- _Task to carry out_: Extract exactly the run of lines starting at the line that holds "1080 pixels high." and ending at the line that holds "round_table(*TM, 'round table", both included.

## Start Record set

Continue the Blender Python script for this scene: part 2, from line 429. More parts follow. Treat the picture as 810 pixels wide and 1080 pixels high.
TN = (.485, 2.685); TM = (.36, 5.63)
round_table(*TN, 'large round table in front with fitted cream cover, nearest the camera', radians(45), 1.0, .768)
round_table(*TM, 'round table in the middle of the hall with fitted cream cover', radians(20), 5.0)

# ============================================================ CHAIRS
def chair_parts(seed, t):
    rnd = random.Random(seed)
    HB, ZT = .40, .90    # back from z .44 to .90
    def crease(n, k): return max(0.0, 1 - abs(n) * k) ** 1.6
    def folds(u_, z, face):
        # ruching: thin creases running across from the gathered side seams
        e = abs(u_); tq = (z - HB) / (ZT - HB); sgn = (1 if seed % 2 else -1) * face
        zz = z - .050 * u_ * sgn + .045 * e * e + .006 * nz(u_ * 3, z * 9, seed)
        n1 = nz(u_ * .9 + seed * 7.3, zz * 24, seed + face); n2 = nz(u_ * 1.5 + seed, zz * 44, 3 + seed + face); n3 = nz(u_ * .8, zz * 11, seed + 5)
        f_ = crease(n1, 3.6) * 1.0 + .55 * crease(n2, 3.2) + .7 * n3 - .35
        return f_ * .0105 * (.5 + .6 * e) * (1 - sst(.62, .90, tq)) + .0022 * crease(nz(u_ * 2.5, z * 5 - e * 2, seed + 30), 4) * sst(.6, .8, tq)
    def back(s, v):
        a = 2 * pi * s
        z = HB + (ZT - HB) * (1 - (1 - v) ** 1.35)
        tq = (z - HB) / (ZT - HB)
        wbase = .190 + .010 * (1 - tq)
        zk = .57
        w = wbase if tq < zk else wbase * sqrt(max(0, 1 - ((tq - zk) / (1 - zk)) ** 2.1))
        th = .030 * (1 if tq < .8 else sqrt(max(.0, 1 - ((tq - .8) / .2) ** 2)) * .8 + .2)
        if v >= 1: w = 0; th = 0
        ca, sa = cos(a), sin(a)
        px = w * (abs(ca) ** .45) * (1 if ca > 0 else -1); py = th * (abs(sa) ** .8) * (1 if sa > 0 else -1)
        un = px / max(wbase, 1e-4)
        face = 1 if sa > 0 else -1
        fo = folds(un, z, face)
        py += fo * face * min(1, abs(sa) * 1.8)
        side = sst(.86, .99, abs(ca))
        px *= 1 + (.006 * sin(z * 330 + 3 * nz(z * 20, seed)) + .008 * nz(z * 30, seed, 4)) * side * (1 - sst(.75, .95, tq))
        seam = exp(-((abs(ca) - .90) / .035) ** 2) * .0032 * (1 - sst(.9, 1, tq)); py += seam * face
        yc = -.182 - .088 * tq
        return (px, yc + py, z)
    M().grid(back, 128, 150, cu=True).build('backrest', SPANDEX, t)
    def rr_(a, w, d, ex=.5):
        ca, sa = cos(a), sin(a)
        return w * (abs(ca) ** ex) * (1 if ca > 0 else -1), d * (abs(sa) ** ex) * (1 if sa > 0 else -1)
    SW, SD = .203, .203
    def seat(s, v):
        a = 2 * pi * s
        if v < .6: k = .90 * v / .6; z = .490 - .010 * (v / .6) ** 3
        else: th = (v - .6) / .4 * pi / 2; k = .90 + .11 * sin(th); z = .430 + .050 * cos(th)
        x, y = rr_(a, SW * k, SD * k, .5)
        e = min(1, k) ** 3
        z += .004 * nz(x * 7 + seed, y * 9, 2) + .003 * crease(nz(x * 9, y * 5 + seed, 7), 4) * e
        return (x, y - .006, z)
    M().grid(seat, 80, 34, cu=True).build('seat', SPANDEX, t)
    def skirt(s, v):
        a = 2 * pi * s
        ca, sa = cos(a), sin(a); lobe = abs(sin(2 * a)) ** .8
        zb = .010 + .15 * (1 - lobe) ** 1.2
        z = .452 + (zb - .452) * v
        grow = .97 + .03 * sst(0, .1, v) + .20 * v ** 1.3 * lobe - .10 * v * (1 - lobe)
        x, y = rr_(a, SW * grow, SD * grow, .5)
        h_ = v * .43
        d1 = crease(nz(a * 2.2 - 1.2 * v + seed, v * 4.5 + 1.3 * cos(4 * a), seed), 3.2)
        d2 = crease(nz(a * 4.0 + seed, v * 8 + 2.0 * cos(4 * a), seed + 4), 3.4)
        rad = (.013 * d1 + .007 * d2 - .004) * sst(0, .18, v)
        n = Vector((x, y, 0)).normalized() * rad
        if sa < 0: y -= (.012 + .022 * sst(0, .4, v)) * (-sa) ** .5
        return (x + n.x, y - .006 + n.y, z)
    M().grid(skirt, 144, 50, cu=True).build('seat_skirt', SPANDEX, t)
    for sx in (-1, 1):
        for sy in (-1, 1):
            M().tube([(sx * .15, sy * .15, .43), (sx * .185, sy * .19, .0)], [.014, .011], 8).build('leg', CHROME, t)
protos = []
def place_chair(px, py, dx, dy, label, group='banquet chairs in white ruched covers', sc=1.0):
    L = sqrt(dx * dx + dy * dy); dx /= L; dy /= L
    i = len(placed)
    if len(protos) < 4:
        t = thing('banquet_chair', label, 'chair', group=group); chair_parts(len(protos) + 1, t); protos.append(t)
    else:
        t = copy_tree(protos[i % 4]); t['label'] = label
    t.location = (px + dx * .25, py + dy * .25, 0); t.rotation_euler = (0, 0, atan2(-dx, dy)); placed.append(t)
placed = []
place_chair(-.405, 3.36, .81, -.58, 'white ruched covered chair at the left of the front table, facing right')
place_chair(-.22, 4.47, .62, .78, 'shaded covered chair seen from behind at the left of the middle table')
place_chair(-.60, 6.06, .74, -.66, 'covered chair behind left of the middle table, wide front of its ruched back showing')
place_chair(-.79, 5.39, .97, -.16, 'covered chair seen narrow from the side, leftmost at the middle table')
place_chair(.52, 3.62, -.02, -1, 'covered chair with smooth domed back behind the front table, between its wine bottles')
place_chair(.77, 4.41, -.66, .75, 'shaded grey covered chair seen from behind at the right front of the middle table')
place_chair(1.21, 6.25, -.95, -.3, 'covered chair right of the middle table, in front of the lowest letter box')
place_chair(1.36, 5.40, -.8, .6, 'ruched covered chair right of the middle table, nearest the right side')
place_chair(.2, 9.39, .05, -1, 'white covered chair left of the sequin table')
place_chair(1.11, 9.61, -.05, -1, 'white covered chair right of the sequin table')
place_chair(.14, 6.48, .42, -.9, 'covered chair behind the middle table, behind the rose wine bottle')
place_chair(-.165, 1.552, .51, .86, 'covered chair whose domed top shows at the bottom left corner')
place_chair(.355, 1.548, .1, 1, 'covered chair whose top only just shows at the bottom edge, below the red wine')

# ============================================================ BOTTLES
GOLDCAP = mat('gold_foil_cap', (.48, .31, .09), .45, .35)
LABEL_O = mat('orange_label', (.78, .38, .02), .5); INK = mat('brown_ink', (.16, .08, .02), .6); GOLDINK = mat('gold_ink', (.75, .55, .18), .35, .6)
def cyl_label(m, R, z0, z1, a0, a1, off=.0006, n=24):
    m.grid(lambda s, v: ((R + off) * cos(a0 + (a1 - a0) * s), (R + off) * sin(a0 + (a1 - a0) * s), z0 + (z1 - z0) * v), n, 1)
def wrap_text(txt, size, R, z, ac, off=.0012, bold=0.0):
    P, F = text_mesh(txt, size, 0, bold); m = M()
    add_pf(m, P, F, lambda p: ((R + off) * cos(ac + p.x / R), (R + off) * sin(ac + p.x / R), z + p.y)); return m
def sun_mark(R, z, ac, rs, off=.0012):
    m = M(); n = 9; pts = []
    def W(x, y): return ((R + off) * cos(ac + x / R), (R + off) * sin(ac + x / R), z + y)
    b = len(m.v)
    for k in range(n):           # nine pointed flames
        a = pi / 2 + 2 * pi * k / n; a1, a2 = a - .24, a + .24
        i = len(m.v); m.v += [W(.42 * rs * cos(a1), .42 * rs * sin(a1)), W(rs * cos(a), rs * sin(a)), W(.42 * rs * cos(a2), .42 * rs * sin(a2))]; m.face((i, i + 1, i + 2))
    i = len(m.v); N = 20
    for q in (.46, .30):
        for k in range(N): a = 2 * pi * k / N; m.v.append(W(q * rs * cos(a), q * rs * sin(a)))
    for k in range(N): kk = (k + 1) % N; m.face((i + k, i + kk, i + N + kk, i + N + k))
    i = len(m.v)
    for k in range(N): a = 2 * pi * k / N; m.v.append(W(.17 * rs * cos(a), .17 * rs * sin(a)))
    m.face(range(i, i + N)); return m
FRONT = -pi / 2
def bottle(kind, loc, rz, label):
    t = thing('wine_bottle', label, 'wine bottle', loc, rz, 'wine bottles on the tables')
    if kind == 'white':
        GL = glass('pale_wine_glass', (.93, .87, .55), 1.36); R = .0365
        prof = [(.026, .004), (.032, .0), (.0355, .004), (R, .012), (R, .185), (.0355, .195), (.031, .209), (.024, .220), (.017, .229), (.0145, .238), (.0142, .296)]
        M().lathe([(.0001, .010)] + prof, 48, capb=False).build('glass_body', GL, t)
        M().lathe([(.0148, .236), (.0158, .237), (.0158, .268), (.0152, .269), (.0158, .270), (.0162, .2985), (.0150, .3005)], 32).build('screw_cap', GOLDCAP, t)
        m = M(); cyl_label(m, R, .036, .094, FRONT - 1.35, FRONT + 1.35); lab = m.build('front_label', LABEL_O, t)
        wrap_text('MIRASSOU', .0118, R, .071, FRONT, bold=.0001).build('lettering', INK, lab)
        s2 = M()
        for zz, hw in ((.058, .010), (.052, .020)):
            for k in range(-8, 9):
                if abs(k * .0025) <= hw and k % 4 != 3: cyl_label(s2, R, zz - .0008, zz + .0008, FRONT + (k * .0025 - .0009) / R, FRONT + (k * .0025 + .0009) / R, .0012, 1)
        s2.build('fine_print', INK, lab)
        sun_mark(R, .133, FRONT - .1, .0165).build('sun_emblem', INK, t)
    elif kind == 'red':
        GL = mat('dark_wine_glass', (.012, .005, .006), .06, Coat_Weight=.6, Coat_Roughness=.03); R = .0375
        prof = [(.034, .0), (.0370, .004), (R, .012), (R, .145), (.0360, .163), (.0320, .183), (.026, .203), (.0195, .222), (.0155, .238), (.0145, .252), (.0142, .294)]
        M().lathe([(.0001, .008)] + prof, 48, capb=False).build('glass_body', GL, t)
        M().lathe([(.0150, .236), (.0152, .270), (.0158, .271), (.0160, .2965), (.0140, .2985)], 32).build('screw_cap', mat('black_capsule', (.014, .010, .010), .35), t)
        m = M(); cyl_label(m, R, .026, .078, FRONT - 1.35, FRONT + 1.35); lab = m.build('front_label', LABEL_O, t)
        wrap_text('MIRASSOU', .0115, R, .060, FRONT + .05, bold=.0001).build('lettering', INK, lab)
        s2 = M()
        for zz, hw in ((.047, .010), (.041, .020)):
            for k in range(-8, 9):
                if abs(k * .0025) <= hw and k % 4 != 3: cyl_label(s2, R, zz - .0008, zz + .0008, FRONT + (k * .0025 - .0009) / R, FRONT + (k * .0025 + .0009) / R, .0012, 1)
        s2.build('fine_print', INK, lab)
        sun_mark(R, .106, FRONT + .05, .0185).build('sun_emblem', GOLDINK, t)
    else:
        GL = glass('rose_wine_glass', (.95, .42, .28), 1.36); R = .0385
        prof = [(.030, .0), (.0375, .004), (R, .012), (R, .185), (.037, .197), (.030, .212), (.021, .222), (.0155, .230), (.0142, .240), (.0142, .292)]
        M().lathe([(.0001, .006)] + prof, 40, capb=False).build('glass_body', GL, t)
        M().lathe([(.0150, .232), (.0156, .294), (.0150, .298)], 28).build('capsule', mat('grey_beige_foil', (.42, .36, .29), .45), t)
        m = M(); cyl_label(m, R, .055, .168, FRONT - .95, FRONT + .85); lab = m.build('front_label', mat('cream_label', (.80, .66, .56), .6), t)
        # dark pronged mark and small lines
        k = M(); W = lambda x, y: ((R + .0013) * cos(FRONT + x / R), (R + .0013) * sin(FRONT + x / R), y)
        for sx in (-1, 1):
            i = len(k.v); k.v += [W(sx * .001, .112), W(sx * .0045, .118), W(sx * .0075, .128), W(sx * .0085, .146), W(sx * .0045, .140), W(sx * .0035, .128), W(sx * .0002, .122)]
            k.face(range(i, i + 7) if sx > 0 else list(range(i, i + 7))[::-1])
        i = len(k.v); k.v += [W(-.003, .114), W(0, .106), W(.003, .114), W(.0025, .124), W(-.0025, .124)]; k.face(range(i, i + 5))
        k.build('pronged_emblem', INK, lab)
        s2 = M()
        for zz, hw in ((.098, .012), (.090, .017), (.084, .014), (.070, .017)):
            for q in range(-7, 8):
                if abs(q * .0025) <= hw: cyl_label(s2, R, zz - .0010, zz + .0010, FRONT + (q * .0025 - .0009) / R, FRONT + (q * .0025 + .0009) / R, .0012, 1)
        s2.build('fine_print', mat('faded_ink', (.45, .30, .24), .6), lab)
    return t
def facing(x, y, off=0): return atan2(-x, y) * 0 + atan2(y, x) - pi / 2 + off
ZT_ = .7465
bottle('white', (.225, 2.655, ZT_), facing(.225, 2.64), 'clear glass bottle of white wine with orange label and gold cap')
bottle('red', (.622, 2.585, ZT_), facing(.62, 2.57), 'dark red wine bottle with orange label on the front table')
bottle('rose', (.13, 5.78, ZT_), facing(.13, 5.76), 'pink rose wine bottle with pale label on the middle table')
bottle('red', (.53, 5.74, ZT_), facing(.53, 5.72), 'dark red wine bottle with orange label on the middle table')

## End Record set
## Start Record set

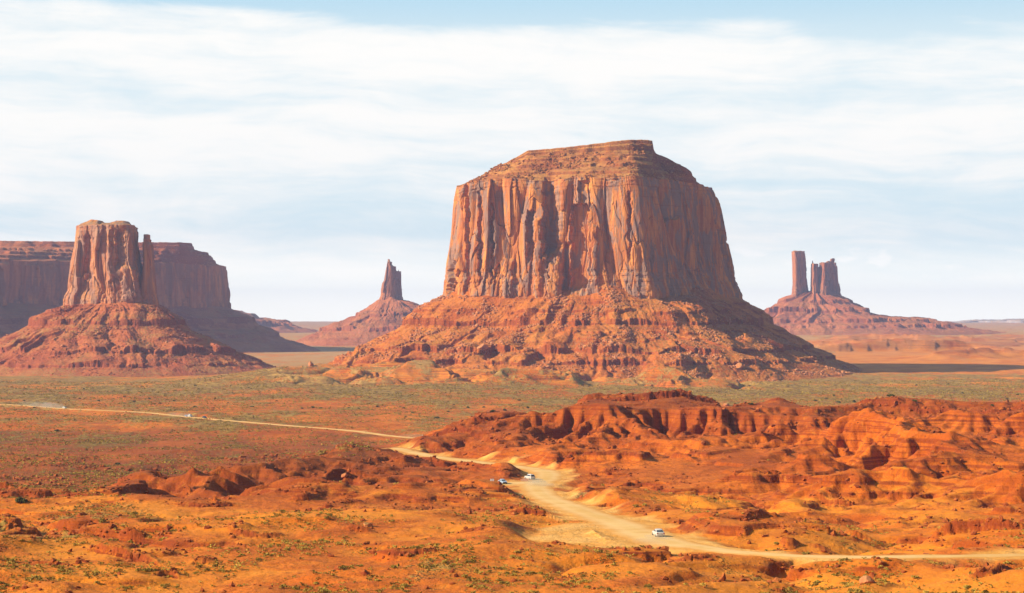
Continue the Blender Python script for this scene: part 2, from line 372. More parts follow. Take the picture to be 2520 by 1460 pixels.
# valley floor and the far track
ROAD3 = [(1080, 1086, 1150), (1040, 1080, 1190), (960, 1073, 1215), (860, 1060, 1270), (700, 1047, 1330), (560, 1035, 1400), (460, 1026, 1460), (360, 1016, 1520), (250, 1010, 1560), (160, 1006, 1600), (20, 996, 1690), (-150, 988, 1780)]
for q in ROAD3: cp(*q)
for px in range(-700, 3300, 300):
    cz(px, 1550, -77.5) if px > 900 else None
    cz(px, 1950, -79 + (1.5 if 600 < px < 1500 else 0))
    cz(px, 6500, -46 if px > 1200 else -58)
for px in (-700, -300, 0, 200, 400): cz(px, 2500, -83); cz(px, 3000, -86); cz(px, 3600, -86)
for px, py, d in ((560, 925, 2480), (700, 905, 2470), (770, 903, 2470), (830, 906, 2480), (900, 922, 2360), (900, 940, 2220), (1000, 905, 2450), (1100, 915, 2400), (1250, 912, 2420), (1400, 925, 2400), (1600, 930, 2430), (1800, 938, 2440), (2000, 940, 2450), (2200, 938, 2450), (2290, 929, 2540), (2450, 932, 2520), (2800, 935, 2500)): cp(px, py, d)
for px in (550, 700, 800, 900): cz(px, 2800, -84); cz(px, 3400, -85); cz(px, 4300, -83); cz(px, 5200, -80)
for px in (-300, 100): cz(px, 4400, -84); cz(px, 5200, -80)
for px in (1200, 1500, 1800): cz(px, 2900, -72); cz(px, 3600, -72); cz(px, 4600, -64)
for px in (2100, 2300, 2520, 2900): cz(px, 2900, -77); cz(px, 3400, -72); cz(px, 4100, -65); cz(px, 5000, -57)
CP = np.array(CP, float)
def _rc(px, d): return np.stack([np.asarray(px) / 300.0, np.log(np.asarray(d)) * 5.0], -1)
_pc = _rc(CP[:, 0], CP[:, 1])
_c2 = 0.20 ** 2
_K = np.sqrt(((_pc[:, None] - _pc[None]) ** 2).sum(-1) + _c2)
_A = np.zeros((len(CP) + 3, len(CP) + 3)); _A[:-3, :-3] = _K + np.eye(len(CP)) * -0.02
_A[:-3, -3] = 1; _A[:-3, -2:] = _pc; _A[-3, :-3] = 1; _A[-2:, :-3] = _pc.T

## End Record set

- _Response to this task_:
Continue the Blender Python script for this scene: part 2, from line 429. More parts follow. Treat the picture as 810 pixels wide and 1080 pixels high.
TN = (.485, 2.685); TM = (.36, 5.63)
round_table(*TN, 'large round table in front with fitted cream cover, nearest the camera', radians(45), 1.0, .768)
round_table(*TM, 'round table in the middle of the hall with fitted cream cover', radians(20), 5.0)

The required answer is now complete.